### TASK DIRECTIONS
Please quote exactly the opening lines of the data, from the first line to the one where "COL = scene.collection" appears.

Scenes as source code:
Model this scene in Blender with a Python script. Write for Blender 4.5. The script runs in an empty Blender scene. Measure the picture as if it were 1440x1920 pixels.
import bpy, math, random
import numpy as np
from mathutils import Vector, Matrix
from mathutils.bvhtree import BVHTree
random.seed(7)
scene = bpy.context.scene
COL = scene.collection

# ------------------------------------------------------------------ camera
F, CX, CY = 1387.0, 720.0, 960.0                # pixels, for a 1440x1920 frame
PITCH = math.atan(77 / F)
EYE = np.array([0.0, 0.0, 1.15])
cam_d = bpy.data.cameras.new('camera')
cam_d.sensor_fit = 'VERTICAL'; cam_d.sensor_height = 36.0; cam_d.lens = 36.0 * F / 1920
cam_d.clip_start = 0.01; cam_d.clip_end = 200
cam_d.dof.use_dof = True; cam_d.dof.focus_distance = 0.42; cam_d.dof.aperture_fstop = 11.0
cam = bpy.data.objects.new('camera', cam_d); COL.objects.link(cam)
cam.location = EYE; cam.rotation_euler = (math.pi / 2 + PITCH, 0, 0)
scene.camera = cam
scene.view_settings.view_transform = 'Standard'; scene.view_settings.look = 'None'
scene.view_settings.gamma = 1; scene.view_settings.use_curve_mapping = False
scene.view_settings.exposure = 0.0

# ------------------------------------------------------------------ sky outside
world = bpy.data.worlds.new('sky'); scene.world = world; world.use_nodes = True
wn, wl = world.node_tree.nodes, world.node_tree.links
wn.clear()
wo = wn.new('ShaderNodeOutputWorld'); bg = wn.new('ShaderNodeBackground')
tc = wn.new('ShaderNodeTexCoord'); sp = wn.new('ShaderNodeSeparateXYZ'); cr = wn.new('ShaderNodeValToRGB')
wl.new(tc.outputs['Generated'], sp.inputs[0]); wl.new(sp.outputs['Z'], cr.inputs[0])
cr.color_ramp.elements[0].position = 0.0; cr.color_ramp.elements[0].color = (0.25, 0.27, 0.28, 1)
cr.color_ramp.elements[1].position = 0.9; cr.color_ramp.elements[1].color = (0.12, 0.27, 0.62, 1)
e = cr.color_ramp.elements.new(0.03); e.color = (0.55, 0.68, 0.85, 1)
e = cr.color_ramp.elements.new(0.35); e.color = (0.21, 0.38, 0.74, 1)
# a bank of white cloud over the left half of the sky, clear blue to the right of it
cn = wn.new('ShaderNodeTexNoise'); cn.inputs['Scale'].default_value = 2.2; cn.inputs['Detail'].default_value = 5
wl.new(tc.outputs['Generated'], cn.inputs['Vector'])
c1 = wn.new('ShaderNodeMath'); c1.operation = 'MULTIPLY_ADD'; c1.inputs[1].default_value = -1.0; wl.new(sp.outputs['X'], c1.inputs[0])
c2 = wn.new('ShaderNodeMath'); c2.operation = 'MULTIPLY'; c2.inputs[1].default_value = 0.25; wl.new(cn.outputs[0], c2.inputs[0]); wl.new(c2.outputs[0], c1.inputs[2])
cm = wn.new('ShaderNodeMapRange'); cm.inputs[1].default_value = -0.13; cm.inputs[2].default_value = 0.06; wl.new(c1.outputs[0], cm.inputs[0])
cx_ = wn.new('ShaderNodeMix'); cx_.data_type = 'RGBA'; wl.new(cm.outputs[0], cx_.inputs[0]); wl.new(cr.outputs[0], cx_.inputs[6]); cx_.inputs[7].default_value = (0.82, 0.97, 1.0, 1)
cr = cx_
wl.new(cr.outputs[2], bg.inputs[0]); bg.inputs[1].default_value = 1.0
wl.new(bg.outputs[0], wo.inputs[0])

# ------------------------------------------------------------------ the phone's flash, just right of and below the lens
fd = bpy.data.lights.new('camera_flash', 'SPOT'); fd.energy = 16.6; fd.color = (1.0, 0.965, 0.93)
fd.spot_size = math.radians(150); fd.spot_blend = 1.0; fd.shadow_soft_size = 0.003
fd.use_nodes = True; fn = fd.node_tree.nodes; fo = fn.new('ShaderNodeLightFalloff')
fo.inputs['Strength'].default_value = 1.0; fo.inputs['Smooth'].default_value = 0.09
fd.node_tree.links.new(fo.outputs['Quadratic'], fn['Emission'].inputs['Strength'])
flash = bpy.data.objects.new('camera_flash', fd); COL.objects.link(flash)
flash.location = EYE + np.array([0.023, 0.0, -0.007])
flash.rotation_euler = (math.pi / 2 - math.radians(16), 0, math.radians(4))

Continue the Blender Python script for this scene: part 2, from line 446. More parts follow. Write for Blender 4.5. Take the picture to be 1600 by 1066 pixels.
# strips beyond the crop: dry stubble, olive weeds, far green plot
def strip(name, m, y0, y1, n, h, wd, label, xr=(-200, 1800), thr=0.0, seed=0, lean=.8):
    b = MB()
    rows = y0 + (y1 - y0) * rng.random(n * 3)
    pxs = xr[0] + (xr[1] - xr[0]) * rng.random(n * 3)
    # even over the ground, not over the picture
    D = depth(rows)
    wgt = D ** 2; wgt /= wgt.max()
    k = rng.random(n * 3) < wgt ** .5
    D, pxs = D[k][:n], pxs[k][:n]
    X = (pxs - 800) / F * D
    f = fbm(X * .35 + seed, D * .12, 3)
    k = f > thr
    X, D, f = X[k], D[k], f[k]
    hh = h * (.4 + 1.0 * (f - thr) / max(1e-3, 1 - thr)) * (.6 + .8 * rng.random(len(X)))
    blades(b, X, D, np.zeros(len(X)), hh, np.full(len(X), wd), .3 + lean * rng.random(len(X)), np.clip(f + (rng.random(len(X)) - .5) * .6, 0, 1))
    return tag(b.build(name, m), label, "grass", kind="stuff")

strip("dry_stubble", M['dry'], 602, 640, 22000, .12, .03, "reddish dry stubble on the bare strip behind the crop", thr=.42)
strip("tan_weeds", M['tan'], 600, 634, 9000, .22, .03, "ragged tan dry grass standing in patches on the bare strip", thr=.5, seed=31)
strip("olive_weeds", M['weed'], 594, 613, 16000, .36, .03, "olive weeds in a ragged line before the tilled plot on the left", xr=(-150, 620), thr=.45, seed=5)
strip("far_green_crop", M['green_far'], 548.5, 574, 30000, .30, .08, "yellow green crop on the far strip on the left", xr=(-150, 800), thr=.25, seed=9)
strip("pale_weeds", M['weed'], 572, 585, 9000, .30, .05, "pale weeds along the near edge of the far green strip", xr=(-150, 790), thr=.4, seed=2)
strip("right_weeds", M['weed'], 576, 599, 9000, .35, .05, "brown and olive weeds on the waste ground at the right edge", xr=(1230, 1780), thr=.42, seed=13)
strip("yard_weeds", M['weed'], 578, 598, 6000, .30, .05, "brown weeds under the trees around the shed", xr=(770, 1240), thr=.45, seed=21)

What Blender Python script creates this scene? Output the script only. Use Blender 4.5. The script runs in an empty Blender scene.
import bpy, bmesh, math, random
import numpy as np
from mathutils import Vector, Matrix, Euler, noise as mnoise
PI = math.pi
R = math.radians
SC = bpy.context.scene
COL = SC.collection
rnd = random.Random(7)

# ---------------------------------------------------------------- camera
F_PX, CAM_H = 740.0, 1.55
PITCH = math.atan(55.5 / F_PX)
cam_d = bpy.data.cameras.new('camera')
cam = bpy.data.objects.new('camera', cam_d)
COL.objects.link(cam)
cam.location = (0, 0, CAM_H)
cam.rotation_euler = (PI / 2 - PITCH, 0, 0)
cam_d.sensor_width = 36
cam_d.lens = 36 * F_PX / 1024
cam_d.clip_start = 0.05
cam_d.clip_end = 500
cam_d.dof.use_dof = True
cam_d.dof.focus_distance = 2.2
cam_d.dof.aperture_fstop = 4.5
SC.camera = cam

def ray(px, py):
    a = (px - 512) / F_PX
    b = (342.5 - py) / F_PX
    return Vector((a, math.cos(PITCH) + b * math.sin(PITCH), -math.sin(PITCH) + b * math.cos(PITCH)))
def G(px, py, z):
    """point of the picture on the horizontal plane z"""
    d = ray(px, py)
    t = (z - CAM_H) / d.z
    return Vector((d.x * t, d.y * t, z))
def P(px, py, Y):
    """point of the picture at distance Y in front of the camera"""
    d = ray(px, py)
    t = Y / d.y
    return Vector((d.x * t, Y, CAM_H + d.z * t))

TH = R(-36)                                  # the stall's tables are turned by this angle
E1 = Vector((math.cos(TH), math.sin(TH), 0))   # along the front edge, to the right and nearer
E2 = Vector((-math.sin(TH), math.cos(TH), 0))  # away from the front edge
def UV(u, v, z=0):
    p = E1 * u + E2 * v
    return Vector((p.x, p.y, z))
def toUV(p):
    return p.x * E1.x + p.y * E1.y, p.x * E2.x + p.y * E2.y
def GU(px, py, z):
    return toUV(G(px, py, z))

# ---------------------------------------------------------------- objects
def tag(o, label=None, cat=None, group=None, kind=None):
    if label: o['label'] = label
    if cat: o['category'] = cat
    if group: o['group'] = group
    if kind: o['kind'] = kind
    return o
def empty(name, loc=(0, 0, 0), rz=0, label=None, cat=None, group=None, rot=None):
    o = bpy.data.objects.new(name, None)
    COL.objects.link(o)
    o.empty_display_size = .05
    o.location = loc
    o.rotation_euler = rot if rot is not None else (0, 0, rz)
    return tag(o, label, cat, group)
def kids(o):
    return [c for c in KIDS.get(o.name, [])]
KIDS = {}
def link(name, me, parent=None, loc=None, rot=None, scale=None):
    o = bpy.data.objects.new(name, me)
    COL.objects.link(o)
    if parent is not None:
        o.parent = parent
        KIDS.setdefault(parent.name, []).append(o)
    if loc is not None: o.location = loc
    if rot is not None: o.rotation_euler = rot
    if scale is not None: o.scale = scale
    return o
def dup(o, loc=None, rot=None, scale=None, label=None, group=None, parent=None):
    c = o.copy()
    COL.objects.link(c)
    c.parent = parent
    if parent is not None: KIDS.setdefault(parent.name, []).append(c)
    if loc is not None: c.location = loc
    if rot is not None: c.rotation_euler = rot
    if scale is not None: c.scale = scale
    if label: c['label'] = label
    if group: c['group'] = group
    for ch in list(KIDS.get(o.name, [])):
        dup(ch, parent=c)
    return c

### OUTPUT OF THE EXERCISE
Model this scene in Blender with a Python script. Write for Blender 4.5. The script runs in an empty Blender scene. Measure the picture as if it were 1440x1920 pixels.
import bpy, math, random
import numpy as np
from mathutils import Vector, Matrix
from mathutils.bvhtree import BVHTree
random.seed(7)
scene = bpy.context.scene
COL = scene.collection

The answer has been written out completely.